The XA’s wide bench seat and optional carpet enhanced Bandt’s original brief as defined by a farmer’s wife who wanted a vehicle to take the family to church on Sundays in style and comfort while carting the pigs to market on Monday. With the base six, the XA ute was pray on Sunday, cart on Monday. But Ford had slipped an alternative onto the market with the XY: Drag on Sunday, haul on Monday.

The XA ute styling took the XY’s GS Rally Pack and K-code 351 2V option to another level. The new local 351 V8 had been lifted to 260hp (187kW) with a choice of three-speed column manual, Top Loader four-speed manual or an auto. The XA’s optional high-back bucket seats and centre console fitted easily. The GT’s 12 slotters, fat 70-series radials and GS stripes gave it a quasi-GT look.

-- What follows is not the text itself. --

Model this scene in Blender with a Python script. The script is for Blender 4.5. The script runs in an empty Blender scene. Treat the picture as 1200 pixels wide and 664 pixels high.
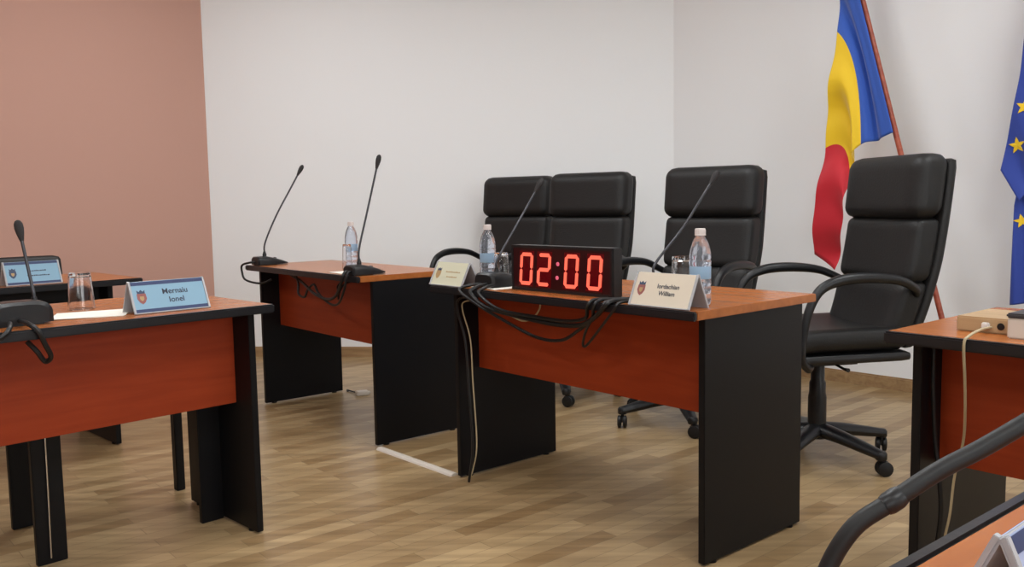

As a mechanical package, it had no rivals, nor would there be until HSV launched the VN wagon-based Maloo decades later. Ford retained the coupé ute styling until 1999, when it ended the pretence by adding chassis rails behind the extended AU Falcon five-window cabin – which replicated a coupé-ute in function – then separated the load bed for all models. The ignorant quickly declared that this disqualified the Falcon as an Aussie ute, pointing to Holden’s cut-down Commodore wagon as the real deal, but the Holden’s sedan doors and vertical rear glass gave it away. Holden had looked at using the new Monaro’s coupé doors for the VT Commodore-based ute until cost killed that idea.

Whether the square lines of the XB or XC fronts looked better is up for debate, but the XA’s short model life and sales confirm that the P5 LTD grille needed to be there. Extra LTD sales could never compensate for the lost Falcon sales. It was a tough lesson but not tough enough. The AU’s base level presentation would do it all over again.